_Exercise directions_. Retype every line from the start of the data down to and including the line with "ga.grid([[Vector((x, py, pz))". Skip the pictures.

_Recorded data_.
— Start —

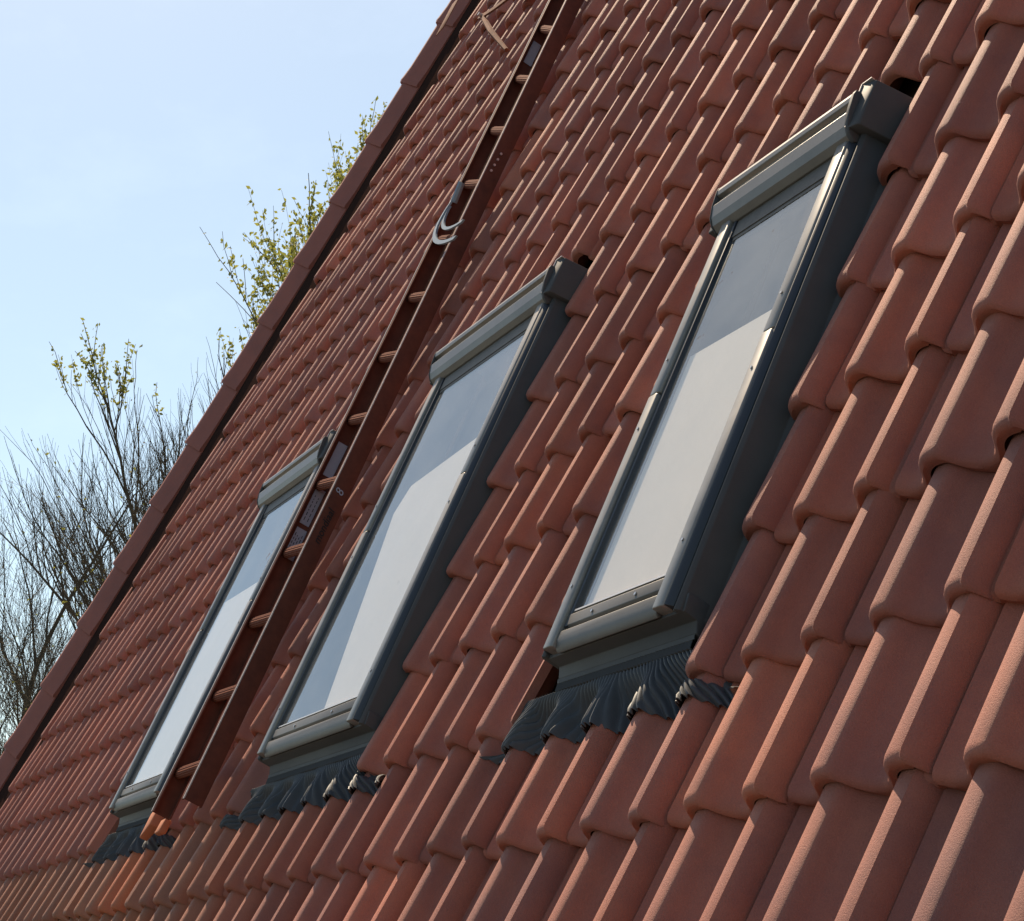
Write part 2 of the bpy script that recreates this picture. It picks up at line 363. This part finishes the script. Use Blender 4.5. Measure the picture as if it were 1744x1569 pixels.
# other faces of the roof and the walls, seen only from elsewhere
def wp(x, y, z): return Vector((x, y, z))
hl, hu = W(hip_outer(-7), -7, -.3), W(hip_outer(25), 25, -.3)
rr = W(13.5, 25, -.3)
o_ = MB()
lb = hl + Vector((-.02, 0, 0)); back = 2 * (hu.y - hl.y)
o_.f.append((o_.vert(lb), o_.vert(hu), o_.vert(Vector((lb.x, lb.y + back, lb.z)))))
o_.build('hip_end_slope', 'cap', roof)
o_ = MB(); a_, b_ = Vector((lb.x, lb.y + back, lb.z)), Vector((rr.x, lb.y + back, lb.z))
o_.f.append(tuple(o_.vert(p) for p in (hu, rr, b_, a_))); o_.build('rear_slope', 'cap', roof)
wl = MB()
x0, x1, y0, y1 = lb.x + .35, rr.x - .05, lb.y + .3, lb.y + back - .3
for (xa, xb, ya, yb) in ((x0, x1, y0, y0 + .3), (x0, x1, y1 - .3, y1), (x0, x0 + .3, y0 + .31, y1 - .31)):
    wl.hexa([wp(xa, ya, 0), wp(xb, ya, 0), wp(xb, yb, 0), wp(xa, yb, 0), wp(xa, ya, lb.z - .08), wp(xb, ya, lb.z - .08), wp(xb, yb, lb.z - .08), wp(xa, yb, lb.z - .08)])
i0 = [wl.vert(p) for p in (wp(x1, y0, 0), wp(x1, y1, 0), wp(x1, y1, lb.z - .1), wp(x1, (y0 + y1) / 2, rr.z - .2), wp(x1, y0, lb.z - .1))]; wl.f.append(tuple(i0))
wl.build('wall', 'wall', house)
ga = MB(); gp = W(0, -7.3, -.1)
prof_g = [(gp.y + .08 * math.cos(a), gp.z - .04 - .08 * math.sin(a)) for a in [math.pi * k / 8 for k in range(9)]]
ga.grid([[Vector((x, py, pz)) for (py, pz) in prof_g] for x in (lb.x, rr.x)]); ga.build('gutter', 'side', house, smooth=True)

# ------------------------------------------------------------ roof windows
def skylight(w_, label, sunlit_area, has_right=True):
    uL, uR, vb, vh = w_['uL'], w_['uR'], w_['vb'], w_['vh']; vt = w_['ht'] + .1
    f = MB()   # outer casing with its sloping side gutters
    f.box(uL + .04, uL + .20, vb + .05, vh + .3, -.45, .16); f.box(uR - .20, uR - .03, vb + .05, vh + .3, -.45, .16)
    f.box(uL + .20, uR - .20, vb + .02, vb + .12, -.45, .10)
    for s, e in ((1, uR), (-1, uL)):
        f.extrude_v([(e - s * .01, .15), (e + s * .05, .17), (e + s * .10, .13), (e + s * .15, -.20), (e + s * .28, -.30), (e + s * .42, -.31), (e + s * .42, -.36), (e - s * .01, -.36)][::s], vb - .03, vh + .36)
    f.extrude_u([(vb + .10, .12), (vb - .03, .10), (vb - .04, -.06), (vb - .12, -.105), (vb - .14, -.17), (vb + .10, -.22)], uL - .02, uR + .14)
    fr = f.build('roof_window', 'side', house, bevel=.0015)
    fr['label'] = label
    # raised corner of the upper flashing and the plate above the hood
    k = MB(); k.extrude_v([(uR - .04, .34), (uR + .13, .31), (uR + .17, .29), (uR + .30, -.33), (uR - .04, -.33)], vh + .02, vh + .44); k.box(uL - .3, uR + .32, vh + .36, vt + .15, -.66, -.60); k.box(uL - .05, uR + .02, vh + .33, vh + .41, -.36, .30)
    k.box(uL - .32, uL - .02, vh + .02, vh + .44, -.36, .22)
    k.build('top_flashing', 'side', fr, bevel=.002)
    e = MB(); e.box(uR - .04, uR + .14, vh + .441, vh + .449, .30, .345); e.box(uR - .045, uR - .03, vh + .03, vh + .44, .335, .35); e.build('folded_edge', 'edge', fr)
    # rails: a lower and an upper length on each side, with a joint and screws
    vj = vb + (vh - vb) * .565
    def railp(s, e): return [(e - s * .09, .02), (e - s * .09, .235), (e - s * .11, .247), (e - s * .28, .25), (e - s * .31, .235), (e - s * .31, .10)][::s]
    for s, e in ((1, uR), (-1, uL)):
        for a, b, dz in ((vb - .01, vj - .006, 0), (vj + .006, vh + .05, -.004)):
            r = MB(); r.extrude_v([(x, z + dz) for x, z in railp(s, e)], a, b); r.build('side_rail', 'metal', fr, bevel=.002)
        r = MB(); r.extrude_v([(e - s * .088, .02), (e - s * .088, .228), (e - s * .06, .222), (e, .165), (e, .02)][::s], vb + .0, vh + .05); r.build('rail_edge', 'dark', fr, bevel=.001)
        for vv in (vj + .32, vj - .32, vb + .5):
            q = MB(); c0 = W(e - s * .20, vv, .25); q.tube([c0, c0 + AZ * .0018], .0028, 8); q.build('screw', 'steel', fr)
    # inner sash: dark gaskets, stepped sides, bottom bar with screws
    for s, e in ((1, uR), (-1, uL)):
        sa = MB(); sa.extrude_v([(e - s * .315, .05), (e - s * .315, .19), (e - s * .36, .20), (e - s * .40, .195), (e - s * .405, .13), (e - s * .46, .13), (e - s * .465, .05)][::s], vb + .16, vh + .02)
        sa.build('sash_side', 'dark', fr, bevel=.001)
    wd = MB(); wd.box(uL + .45, uR - .45, vh - .01, vh + .30, .02, .16); wd.box(uL + .41, uR - .41, vh - .21, vh - .02, .10, .175); wd.box(uL + .44, uR - .44, vh - .25, vh - .21, .10, .162); wd.build('sash_head', 'wood', fr)
    bc = MB(); bc.extrude_u([(vb - .01, .105), (vb - .04, .135), (vb - .02, .175), (vb + .05, .215), (vb + .115, .215), (vb + .13, .19), (vb + .13, .105)], uL + .31, uR - .31)
    bc.build('bottom_cover', 'cover', fr, autos=R_(60), bevel=.0015)
    bb = MB(); bb.extrude_u([(vb + .155, .02), (vb + .155, .165), (vb + .17, .195), (vb + .255, .20), (vb + .27, .18), (vb + .27, .02)], uL + .33, uR - .33)
    bb.build('sash_bar', 'cover', fr, bevel=.001)
    for t in (.28, .72):
        q = MB(); c0 = W(uL + .33 + (uR - uL - .66) * t, vb + .21, .2); q.tube([c0, c0 + AZ * .002], .003, 8); q.build('screw', 'steel', fr)
    gk = MB(); gk.box(uL + .34, uR - .34, vb + .285, vb + .30, .1, .185); gk.build('glazing_strip', 'edge', fr)
    gb = MB(); gb.box(uL + .46, uR - .46, vb + .27, vb + .285, .02, .17); gb.build('gasket', 'rubber', fr)
    # glass pane, an added pale panel for its sunlit part, and the dim reveal
    gl = MB(); z = .155; gl.box(uL + .40, uR - .40, vb + .27, vh + .04, z - .02, z); gl.build('glass_pane', 'glass', fr)
    bl = MB(); pts = [(uL + (uR - uL) * a, vb + (vh - vb) * b) for a, b in sunlit_area]; n = len(pts)
    a = [bl.vert(W(u, v, .098)) for u, v in pts]; b = [bl.vert(W(u, v, .088)) for u, v in pts]
    bl.f.append(tuple(a)); bl.f.append(tuple(b[::-1]))
    for i in range(n): bl.f.append((a[i], b[i], b[(i + 1) % n], a[(i + 1) % n]))
    bl.build('added_sunlight_panel', 'sunlit_area', fr)  # panel outline puts the edge between sun and shade into the shape
    rm = MB(); rm.box(uL + .3, uR - .3, vb + .1, vh + .05, -.50, -.48); rm.build('room_reveal', 'room', fr)
    # hood
    h = MB(); h.extrude_u([(vh + .0, .10), (vh - .035, .13), (vh - .045, .20), (vh - .01, .285), (vh + .05, .345), (vh + .155, .385), (vh + .17, .375), (vh + .175, .315), (vh + .25, .325), (vh + .26, .39), (vh + .30, .405), (vh + .34, .395), (vh + .36, .1)], uL - .07, uR - .06)
    h.build('hood', 'hood', fr, autos=R_(14), bevel=.0012)
    hc = MB(); hc.extrude_u([(vh + .0, .09), (vh - .037, .125), (vh - .05, .20), (vh - .015, .29), (vh + .045, .352), (vh + .155, .392), (vh + .30, .412), (vh + .345, .40), (vh + .362, .09)], uR - .06, uR + .012)
    hc.build('hood_end', 'side', fr, bevel=.0015)
    h2 = MB(); h2.extrude_u([(vh + .0, .09), (vh - .037, .125), (vh - .05, .20), (vh - .015, .29), (vh + .045, .352), (vh + .155, .392), (vh + .30, .412), (vh + .345, .40), (vh + .362, .09)], uL - .10, uL - .07)
    h2.build('hood_end', 'side', fr, bevel=.0015)
    # ribbed band and pleated apron draped over the course below
    bd = MB(); rows_ = []
    u0, u1 = uL - .02, uR + .12
    nn = int((u1 - u0) * 26)
    for v, z0, amp in ((vb - .12, -.10, 0), (vb - .15, -.115, .0), (vb - .155, -.115, .014), (vb - .21, -.12, .014), (vb - .215, -.13, 0)):
        rows_.append([W(u0 + (u1 - u0) * i / nn, v + (v - vb) * .05, z0 + (amp if i % 2 else -amp)) for i in range(nn + 1)])
    bd.grid(rows_); bd.build('ribbed_band', 'side', fr)
    ap = MB(); rows_ = []; NU = int((uR - uL + 2.8) * 100); ub0, ub1 = uL - 1.50, uR + 1.30; ut0, ut1 = uL - .75, uR + .45
    rr_ = random.Random(int(uL * 10)); ph = [rr_.uniform(-.6, .6) for _ in range(200)]
    for j in range(15):
        t = j / 14; vv0 = .80 + (vb - .22 - .80) * t
        line = []
        for i in range(NU + 1):
            s_ = i / NU; ubm = ub0 + (ub1 - ub0) * s_; utp = ut0 + (ut1 - ut0) * s_
            m_ = t; u = ubm + (utp - ubm) * m_
            x = ubm * 10.0; kx = int(math.floor(x)) % 200
            ripple = .5 * math.sin(2 * math.pi * x)
            amp = .052 * (1 - .55 * t)
            inside = w_['h0'] - .05 < u < w_['h1'] + .02
            drape = surf(u, vv0, 0) + (.075 if inside or vv0 < .93 else -.02)
            flat = -.145 if inside else -.62
            amp *= 1 if inside or vv0 < .93 else .1
            k_ = min(1, max(0, (t - .42) / .55)); k_ = k_ * k_ * (3 - 2 * k_)
            z = drape * (1 - k_) + flat * k_ + ripple * amp + .006 * math.sin(x * .37 + .8 * t)
            if j == 0: z -= .012
            scallop = .009 * math.sin(ubm * 2.9 + ph[int(ubm) % 200] * 2) + .012 * ripple
            line.append(W(u, vv0 + scallop * (1 - t), z))
        rows_.append(line)
    ap.grid(rows_)
    ao = ap.build('pleated_apron', 'lead', fr, autos=R_(40))
    so = ao.modifiers.new('Solid', 'SOLIDIFY'); so.thickness = .0016; so.offset = -1
    return fr
full = lambda top: [(.04, .02), (.96, .02), (.96, top), (.04, top)]  # outline of the sunlit part, ending where the hood's shade begins
skylight(WIN[0], 'left roof window beside the ladder, its right side tucked behind the ladder rail', full(.66))
skylight(WIN[1], 'middle roof window right of the ladder, its sunlit part a slanting pale panel added behind the glass', [(.52, .02), (.98, .02), (.98, .70), (.26, .665), (.20, .60), (.30, .42)])  # cut left edge draws the ladder's shade
skylight(WIN[2], 'right and nearest roof window, narrower than the other two', full(.655))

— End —

_Written solution_.
Write part 2 of the bpy script that recreates this picture. It picks up at line 363. This part finishes the script. Use Blender 4.5. Measure the picture as if it were 1744x1569 pixels.
# other faces of the roof and the walls, seen only from elsewhere
def wp(x, y, z): return Vector((x, y, z))
hl, hu = W(hip_outer(-7), -7, -.3), W(hip_outer(25), 25, -.3)
rr = W(13.5, 25, -.3)
o_ = MB()
lb = hl + Vector((-.02, 0, 0)); back = 2 * (hu.y - hl.y)
o_.f.append((o_.vert(lb), o_.vert(hu), o_.vert(Vector((lb.x, lb.y + back, lb.z)))))
o_.build('hip_end_slope', 'cap', roof)
o_ = MB(); a_, b_ = Vector((lb.x, lb.y + back, lb.z)), Vector((rr.x, lb.y + back, lb.z))
o_.f.append(tuple(o_.vert(p) for p in (hu, rr, b_, a_))); o_.build('rear_slope', 'cap', roof)
wl = MB()
x0, x1, y0, y1 = lb.x + .35, rr.x - .05, lb.y + .3, lb.y + back - .3
for (xa, xb, ya, yb) in ((x0, x1, y0, y0 + .3), (x0, x1, y1 - .3, y1), (x0, x0 + .3, y0 + .31, y1 - .31)):
    wl.hexa([wp(xa, ya, 0), wp(xb, ya, 0), wp(xb, yb, 0), wp(xa, yb, 0), wp(xa, ya, lb.z - .08), wp(xb, ya, lb.z - .08), wp(xb, yb, lb.z - .08), wp(xa, yb, lb.z - .08)])
i0 = [wl.vert(p) for p in (wp(x1, y0, 0), wp(x1, y1, 0), wp(x1, y1, lb.z - .1), wp(x1, (y0 + y1) / 2, rr.z - .2), wp(x1, y0, lb.z - .1))]; wl.f.append(tuple(i0))
wl.build('wall', 'wall', house)
ga = MB(); gp = W(0, -7.3, -.1)
prof_g = [(gp.y + .08 * math.cos(a), gp.z - .04 - .08 * math.sin(a)) for a in [math.pi * k / 8 for k in range(9)]]
ga.grid([[Vector((x, py, pz)) for (py, pz) in prof_g] for x in (lb.x, rr.x)]); ga.build('gutter', 'side', house, smooth=True)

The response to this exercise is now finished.